2/29/12

Little Girls

Having one boy and one girl gives me the opportunity to love being a Mommy to both boys and girls. There are so many things to enjoy about being a Mom to one child of each sex. Boys and girls are very different, at least mine are.

Boys are absolutely fun. And once I got over the shock that I was having a boy, I have embraced the good, fun an challenging parts of mothering (it doesn't matter that I don't like football, I still love my son.)

With my girl, I get to paint her nails and we can get all sparkly with body sparkle (really, I don't know who likes this stuff more). I get to braid her hair, when she lets me ;). I love to hear her clop around in her play shoes. We sing and dance together. Don't get me wrong, it's not all sugar and spice but it's definitely fun.

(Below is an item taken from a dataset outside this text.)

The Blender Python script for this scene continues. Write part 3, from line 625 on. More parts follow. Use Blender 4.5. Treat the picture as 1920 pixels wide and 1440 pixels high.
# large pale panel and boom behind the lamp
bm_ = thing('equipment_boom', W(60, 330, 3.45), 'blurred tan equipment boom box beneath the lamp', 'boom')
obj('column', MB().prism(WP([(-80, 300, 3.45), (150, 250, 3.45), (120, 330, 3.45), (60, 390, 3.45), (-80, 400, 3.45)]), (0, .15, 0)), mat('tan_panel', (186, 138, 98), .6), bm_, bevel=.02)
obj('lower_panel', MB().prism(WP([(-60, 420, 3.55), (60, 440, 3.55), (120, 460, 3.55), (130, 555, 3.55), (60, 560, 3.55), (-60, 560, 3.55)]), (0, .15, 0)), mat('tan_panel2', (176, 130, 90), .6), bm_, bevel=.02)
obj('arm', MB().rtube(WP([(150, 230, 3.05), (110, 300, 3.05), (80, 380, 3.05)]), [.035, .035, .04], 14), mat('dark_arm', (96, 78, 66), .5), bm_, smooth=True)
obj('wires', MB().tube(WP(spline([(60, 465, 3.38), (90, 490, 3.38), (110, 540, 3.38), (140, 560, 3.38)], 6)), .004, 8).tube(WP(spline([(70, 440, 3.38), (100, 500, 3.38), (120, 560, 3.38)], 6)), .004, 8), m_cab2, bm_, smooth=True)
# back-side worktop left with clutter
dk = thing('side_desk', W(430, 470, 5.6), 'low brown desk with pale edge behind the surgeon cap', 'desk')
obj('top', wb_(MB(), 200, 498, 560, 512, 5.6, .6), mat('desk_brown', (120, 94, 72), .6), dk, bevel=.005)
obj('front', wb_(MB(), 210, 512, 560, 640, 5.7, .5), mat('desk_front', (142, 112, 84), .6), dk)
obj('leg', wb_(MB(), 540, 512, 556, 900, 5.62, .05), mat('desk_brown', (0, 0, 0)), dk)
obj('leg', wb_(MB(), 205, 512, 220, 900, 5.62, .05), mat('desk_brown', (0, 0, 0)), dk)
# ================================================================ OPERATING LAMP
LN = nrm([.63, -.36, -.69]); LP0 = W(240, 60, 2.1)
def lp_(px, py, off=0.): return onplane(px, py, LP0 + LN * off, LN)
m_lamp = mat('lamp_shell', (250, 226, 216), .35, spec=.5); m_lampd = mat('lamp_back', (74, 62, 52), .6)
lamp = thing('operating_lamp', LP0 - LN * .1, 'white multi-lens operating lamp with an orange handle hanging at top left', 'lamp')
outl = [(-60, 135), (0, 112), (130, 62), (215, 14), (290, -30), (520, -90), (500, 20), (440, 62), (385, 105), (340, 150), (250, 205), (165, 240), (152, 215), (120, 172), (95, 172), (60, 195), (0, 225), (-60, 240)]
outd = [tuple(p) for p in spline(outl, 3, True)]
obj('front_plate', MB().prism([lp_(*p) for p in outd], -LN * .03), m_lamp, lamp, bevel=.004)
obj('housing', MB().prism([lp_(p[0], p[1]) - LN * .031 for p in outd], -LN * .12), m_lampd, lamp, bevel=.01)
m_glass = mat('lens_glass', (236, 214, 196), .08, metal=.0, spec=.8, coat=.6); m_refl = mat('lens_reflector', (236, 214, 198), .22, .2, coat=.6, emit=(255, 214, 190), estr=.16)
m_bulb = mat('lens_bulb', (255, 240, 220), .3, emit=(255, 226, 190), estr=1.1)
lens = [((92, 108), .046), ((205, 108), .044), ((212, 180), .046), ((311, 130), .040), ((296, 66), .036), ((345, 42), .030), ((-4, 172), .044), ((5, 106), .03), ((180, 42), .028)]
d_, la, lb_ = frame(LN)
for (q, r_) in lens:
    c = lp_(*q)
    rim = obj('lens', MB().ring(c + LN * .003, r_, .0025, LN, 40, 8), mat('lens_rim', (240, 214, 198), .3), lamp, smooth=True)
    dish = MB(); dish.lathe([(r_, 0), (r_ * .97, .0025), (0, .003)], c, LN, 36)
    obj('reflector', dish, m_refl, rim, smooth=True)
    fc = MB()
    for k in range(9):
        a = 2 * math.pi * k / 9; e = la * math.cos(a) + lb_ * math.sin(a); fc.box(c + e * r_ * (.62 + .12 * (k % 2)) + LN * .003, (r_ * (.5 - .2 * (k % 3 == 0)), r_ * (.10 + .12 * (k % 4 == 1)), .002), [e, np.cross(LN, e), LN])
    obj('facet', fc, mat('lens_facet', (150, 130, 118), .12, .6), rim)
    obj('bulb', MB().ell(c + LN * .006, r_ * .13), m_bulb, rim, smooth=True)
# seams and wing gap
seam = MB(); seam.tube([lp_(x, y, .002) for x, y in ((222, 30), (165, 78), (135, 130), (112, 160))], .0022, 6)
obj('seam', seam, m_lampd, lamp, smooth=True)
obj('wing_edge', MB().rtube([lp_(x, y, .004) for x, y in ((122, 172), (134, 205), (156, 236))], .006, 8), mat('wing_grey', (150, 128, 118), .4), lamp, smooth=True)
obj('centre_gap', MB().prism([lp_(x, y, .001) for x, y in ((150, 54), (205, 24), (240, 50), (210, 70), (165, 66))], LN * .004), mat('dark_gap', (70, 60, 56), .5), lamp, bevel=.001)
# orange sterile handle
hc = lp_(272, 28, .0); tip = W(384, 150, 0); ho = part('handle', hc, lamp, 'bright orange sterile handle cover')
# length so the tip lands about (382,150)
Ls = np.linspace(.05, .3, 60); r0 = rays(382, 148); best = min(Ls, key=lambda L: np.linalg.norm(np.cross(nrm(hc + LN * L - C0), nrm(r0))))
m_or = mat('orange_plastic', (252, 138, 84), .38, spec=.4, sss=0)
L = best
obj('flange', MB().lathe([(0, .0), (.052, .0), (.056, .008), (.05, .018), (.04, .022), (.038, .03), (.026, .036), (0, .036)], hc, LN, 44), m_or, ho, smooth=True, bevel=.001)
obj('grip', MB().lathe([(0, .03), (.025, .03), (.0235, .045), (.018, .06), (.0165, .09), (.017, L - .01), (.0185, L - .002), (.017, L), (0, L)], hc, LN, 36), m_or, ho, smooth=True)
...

Recently I've heard my Girl Mini comment in the morning, "I'm coming Mom, I just have to put on my makeup". Ack! What? She sounds just like me. Her version of makeup and mine are different but it still bothers me.

She has some lip glosses, and some sparkle she can put on her cheeks. Nothing really has color, just a little sparkle. I'm not completely comfortable with her having these things but she loves it and I wear it. I sell Mary Kay beauty products, cosmetics are very easy to find in this house. She sees everything I use and wants to be like me. I realize I'm an adult and she is 5 but I also feel I've given her some clear boundaries.

The problem is that I don't want her to FEEL like she NEEDS makeup. She is a beautiful little girl and perfect just the way she is. But how do I instill that principle when I won't leave the house without my own "face" put on?

I don't think wearing makeup is wrong but it saddens me to think that some day my little girl may feel like she has to cover up to go out. I think makeup is fun. I love to play with different colors. But I also know that this stems from a need to feel "presentable".

I can't protect her self esteem no matter how much I want to. So I keep telling her that she is beautiful and made just the way God wanted her to be made. And then I tell her she doesn't need makeup to look pretty, it's just for fun. To which she looks at me and says, "I know Mom" in that spunky voice that only a 5 yr old girl can use and get away with.